***** Collected material
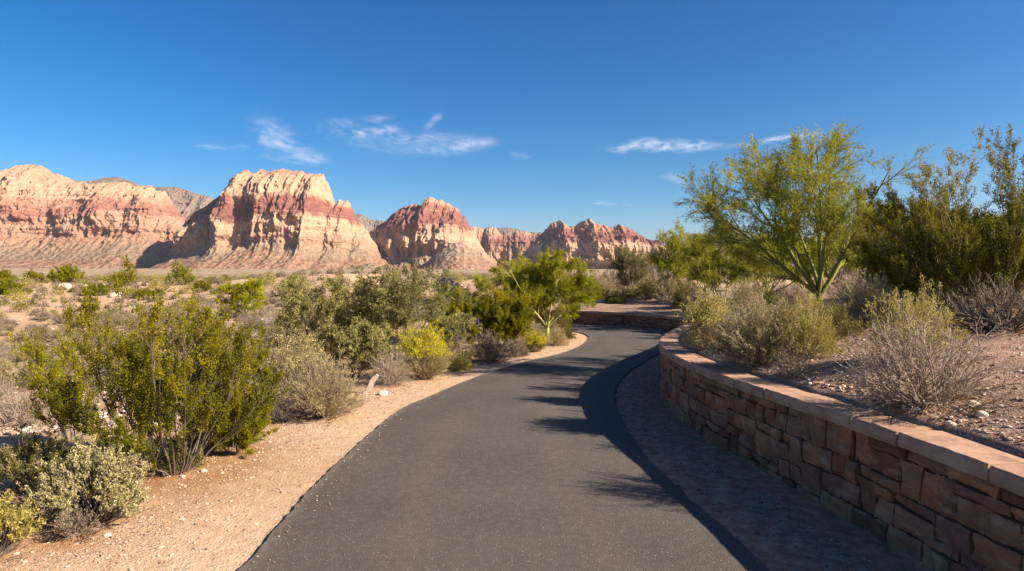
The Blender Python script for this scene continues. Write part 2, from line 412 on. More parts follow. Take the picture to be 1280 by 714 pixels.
def p_brittle(seed, W, H, leaf='silver', stems=120, nl=38, sz=.0155, stalks=26, stalk='straw', n1=5):
    """leafy silver dome over bare dark stems, thin dry flower stalks above"""
    rng = np.random.RandomState(seed)
    d = dome(rng, stems, W, H, .38); L = np.linalg.norm(d, axis=1)*.96
    base = np.stack([rng.normal(size=stems)*W*.05, rng.normal(size=stems)*W*.05, np.full(stems, -.02)], 1)
    P0 = grow(rng, base, d*np.array([1.15, 1.15, 1])+np.array([0, 0, -.05]), L, 7, .08, .09)
    P1, i1, _ = shoots(rng, P0, n1, .62, 1, .6, H*.2, 4, .12, .08, .3)
    g = Geo(); tubes(g, P0, rad(P0, .0075*W, .003*W), 4, 0, rng.uniform(0, 1, stems)); tubes(g, P1, rad(P1, .003*W, .0015*W), 3)
    low = dome(rng, stems, W*.95, H*.6, -.02); low[:, 2] = np.abs(low[:, 2])
    PL = grow(rng, base, low, np.linalg.norm(low, axis=1)*.9, 6, .12, 0); tubes(g, PL, rad(PL, .004*W, .0015*W), 3)
    f = Geo(); C, T, ix = along(rng, P1, nl, .3, 1.1); C = C+rng.normal(size=C.shape)*sz*.45
    tint = np.clip(rng.uniform(.1, .8, len(P1))[ix]+rng.normal(size=len(C))*.15, 0, 1)
    leaves(f, C, T*.4+rng.normal(size=C.shape)*.7+np.array([0, 0, .3]), rng, sz, sz*.62, 0, tint)
    if stalks:
        k = rng.choice(stems, stalks)
        PS = grow(rng, P0[k, -2], d[k]*np.array([.8, .8, 1.]), rng.uniform(.25, .5, stalks)*H, 5, .06, .12)
        tubes(f, PS, rad(PS, .0022*W, .0012*W), 3, 1)
        P2, _, _ = shoots(rng, PS, 3, .4, 1, .5, H*.1, 3, .1, .1); tubes(f, P2, rad(P2, .0014*W, .001*W), 3, 1)
        C = np.repeat(np.concatenate([PS[:, -1], P2[:, -1]]), 3, 0); C = C+rng.normal(size=C.shape)*.006
        leaves(f, C, rng.normal(size=C.shape), rng, .014, .010, 1, rng.uniform(.2, 1, len(C)))
    return [('foliage', f.mesh('brittle_foliage', [M[leaf], M[stalk]])), ('branches', g.mesh('brittle_branches', [M['twig_dark']]))]

def scrub_mesh(seed, leaf, W=1.0, H=.6, n=190, nl=12, sz=.05, twig='twig_grey'):
    """small far shrub as one mesh"""
    rng = np.random.RandomState(seed)
    d = dome(rng, n, W, H, .1); L = np.linalg.norm(d, axis=1)
    base = rng.normal(size=(n, 3))*np.array([W*.06, W*.06, .01])
    P0 = grow(rng, base, d, L, 4, .09, .04)
    g = Geo(); tubes(g, P0, rad(P0, .008, .003), 3, 1)
    C, T, ix = along(rng, P0, nl, .4, 1.06); C = C+rng.normal(size=C.shape)*.045
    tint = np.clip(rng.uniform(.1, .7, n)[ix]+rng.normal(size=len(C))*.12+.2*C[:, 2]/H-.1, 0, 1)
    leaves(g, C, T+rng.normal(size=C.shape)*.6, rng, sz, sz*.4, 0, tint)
    return g.mesh('scrub', [M[leaf], M[twig]])

BASES = []      # (x, y, radius) of the litter under plants
def place(name, parts, loc, label, cat, rotz=0.0, group=None, litter=.0, scale=1.0):
    e = bpy.data.objects.new(name, None); COL.objects.link(e); e.empty_display_size = .2
    e.location = (loc[0], loc[1], loc[2]); e.rotation_euler = (0, 0, rotz); e.scale = (scale,)*3
    tag(e, label, cat, group)
    for n, me in parts: add(n, me, e)
    if litter: BASES.append((loc[0], loc[1], litter))
    return e

# ================================================================== planting (labels say which one)
R = random.Random(5)
# ---- left of the path, nearest first
x, y, z = on_ground(218, 590)
place('creosote_bush', p_creosote(11, 1.78, 2.0, 20, 'creosote', nl=30, lean=(-.12, 0)), (x, y, z),
      'big golden green bush beside the gravel shoulder, nearest large bush left of the path', 'bush', .4, litter=1.15)
x, y, z = on_ground(292, 566)
place('creosote_bush', p_creosote(16, .85, 1.0, 14, 'creosote', nl=24, low=.5), (x, y, z), 'low green bush joined to the right foot of the big golden green bush', 'bush', 1.1, litter=.5)
x, y, z = on_ground(118, 652)
place('brittlebush', p_brittle(12, .92, .55), (x, y, z-.01), 'silvery leafy dome shaped bush with dark bare stems below, beside the shoulder gravel', 'bush', 0, litter=.25)
x, y, z = on_ground(-12, 700)
place('brittlebush', p_brittle(13, .62, .42, 'sage_gold', stems=60, stalks=10), (x, y, z), 'low yellowish bush at the bottom left corner, half out of frame', 'bush', 1.0)
x, y, z = on_ground(42, 612)
place('brittlebush', p_brittle(14, .75, .5, 'olive', stems=70, stalks=30), (x, y, z), 'dull olive bush with dry yellow stalks, just left of the silvery dome bush', 'bush', 2.0)
x, y, z = at_depth(92, 7.2)
place('creosote_bush', p_creosote(15, 1.45, 1.1, 9, 'creosote', nl=24, n1=6), (x, y, z), 'thin golden bush whose leafy tip stands alone, left of the big golden green bush', 'bush', 1.3)
x, y, z = on_ground(402, 521)
place('sagebrush', p_sage(21, 1.15, .74, 'sage', stems=260), (x, y, z), 'pale grey green rounded bush at the shoulder edge, right of the big golden green bush', 'bush', 0, litter=.3)
x, y, z = on_ground(352, 528)
place('dead_shrub', p_dead(22, .62, .42, 46, 5, 4, 'twig_dark'), (x, y, z), 'dark bare twiggy shrub between the big golden green bush and the pale rounded bush', 'bush')
x, y, z = on_ground(366, 503)
place('sagebrush', p_sage(23, 1.1, .95, 'olive', 'twig_tan', stems=200, tipcol='straw'), (x, y, z), 'yellowish green feathery bush behind the pale grey green rounded bush', 'bush')
x, y, z = at_depth(402, 12.2)
place('acacia_bush', p_tree(24, 1.75, 2.3, 'acacia', 'bark_dark', 8, 7, 7, 6, 11, .030, .06, trunk=.035, slim=.45), (x, y, z),
      'large grey green thorny bush, left one of the two dull green bushes mid bank', 'bush', .3, litter=.6)
x, y, z = at_depth(503, 12.4)
place('acacia_bush', p_tree(25, 2.15, 2.0, 'acacia', 'bark_dark', 7, 7, 7, 6, 11, .030, .08, trunk=.035, slim=.45), (x, y, z),
      'taller grey green thorny bush rising behind the yellow flowering bush', 'bush', 1.3, litter=.6)
x, y, z = at_depth(448, 11.2)
place('acacia_bush', p_tree(26, 1.0, 1.5, 'acacia', 'bark_dark', 7, 6, 6, 6, 10, .028, .05, trunk=.025, slim=.45), (x, y, z),
      'low grey green thorny bush filling the gap between the two larger dull green bushes', 'bush', 2.3)
x, y, z = on_ground(530, 474)
place('rabbitbrush', p_sage(27, 1.0, .84, 'sage', 'twig_tan', stems=320, tipcol='yellow', straight=.03, low=.3), (x, y, z),
      'bush topped with bright yellow flowers beside the path shoulder', 'bush', 0, litter=.3)
x, y, z = on_ground(487, 481)
place('dead_shrub', p_dead(28, .75, .62, 70, 6, 4, 'twig_grey', 'sage', nl=3), (x, y, z), 'tangled grey shrub standing between the leaning pale slab and the yellow flowering bush', 'bush')
x, y, z = on_ground(577, 463)
place('sagebrush', p_sage(29, .50, .36, 'sage_gold', stems=120), (x, y, z), 'small straw coloured bush just right of the yellow flowering bush', 'bush')
x, y, z = on_ground(613, 453)
place('sagebrush', p_sage(30, .85, .62, 'grey', 'twig_grey', stems=190, straight=.03), (x, y, z), 'grey spiky bush at the shoulder, right of the small straw coloured bush', 'bush', litter=.2)
x, y, z = on_ground(648, 446)
place('sagebrush', p_sage(31, .55, .38, 'grey', 'twig_dark', stems=100), (x, y, z), 'small dark grey bush at the shoulder, right of the grey spiky bush', 'bush')
x, y, z = on_ground(672, 440)
place('rabbitbrush', p_sage(32, .55, .42, 'olive', 'twig_tan', stems=110, tipcol='yellow', straight=.03, low=.3), (x, y, z), 'small yellow green bush below the pale trunked tree', 'bush')
x, y, z = on_ground(655, 432)
place('dry_grass', p_sage(33, 1.1, .6, 'straw', 'twig_tan', stems=200, straight=.03), (x, y, z), 'pale dry grass mound left of the pale trunked tree', 'grass tuft')
x, y, z = on_ground(693, 432)
place('dry_grass', p_sage(34, .8, .45, 'straw', 'twig_tan', stems=150, straight=.03), (x, y, z), 'pale dry grass mound at the foot of the pale trunked tree', 'grass tuft')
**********
Given instruction =>
Omitting all pictures, restate exactly the lines of the material from its start through the line that contains "('branches', g.mesh('brittle_branches', [M['twig_dark']]))]".

Final answer =>
The Blender Python script for this scene continues. Write part 2, from line 412 on. More parts follow. Take the picture to be 1280 by 714 pixels.
def p_brittle(seed, W, H, leaf='silver', stems=120, nl=38, sz=.0155, stalks=26, stalk='straw', n1=5):
    """leafy silver dome over bare dark stems, thin dry flower stalks above"""
    rng = np.random.RandomState(seed)
    d = dome(rng, stems, W, H, .38); L = np.linalg.norm(d, axis=1)*.96
    base = np.stack([rng.normal(size=stems)*W*.05, rng.normal(size=stems)*W*.05, np.full(stems, -.02)], 1)
    P0 = grow(rng, base, d*np.array([1.15, 1.15, 1])+np.array([0, 0, -.05]), L, 7, .08, .09)
    P1, i1, _ = shoots(rng, P0, n1, .62, 1, .6, H*.2, 4, .12, .08, .3)
    g = Geo(); tubes(g, P0, rad(P0, .0075*W, .003*W), 4, 0, rng.uniform(0, 1, stems)); tubes(g, P1, rad(P1, .003*W, .0015*W), 3)
    low = dome(rng, stems, W*.95, H*.6, -.02); low[:, 2] = np.abs(low[:, 2])
    PL = grow(rng, base, low, np.linalg.norm(low, axis=1)*.9, 6, .12, 0); tubes(g, PL, rad(PL, .004*W, .0015*W), 3)
    f = Geo(); C, T, ix = along(rng, P1, nl, .3, 1.1); C = C+rng.normal(size=C.shape)*sz*.45
    tint = np.clip(rng.uniform(.1, .8, len(P1))[ix]+rng.normal(size=len(C))*.15, 0, 1)
    leaves(f, C, T*.4+rng.normal(size=C.shape)*.7+np.array([0, 0, .3]), rng, sz, sz*.62, 0, tint)
    if stalks:
        k = rng.choice(stems, stalks)
        PS = grow(rng, P0[k, -2], d[k]*np.array([.8, .8, 1.]), rng.uniform(.25, .5, stalks)*H, 5, .06, .12)
        tubes(f, PS, rad(PS, .0022*W, .0012*W), 3, 1)
        P2, _, _ = shoots(rng, PS, 3, .4, 1, .5, H*.1, 3, .1, .1); tubes(f, P2, rad(P2, .0014*W, .001*W), 3, 1)
        C = np.repeat(np.concatenate([PS[:, -1], P2[:, -1]]), 3, 0); C = C+rng.normal(size=C.shape)*.006
        leaves(f, C, rng.normal(size=C.shape), rng, .014, .010, 1, rng.uniform(.2, 1, len(C)))
    return [('foliage', f.mesh('brittle_foliage', [M[leaf], M[stalk]])), ('branches', g.mesh('brittle_branches', [M['twig_dark']]))]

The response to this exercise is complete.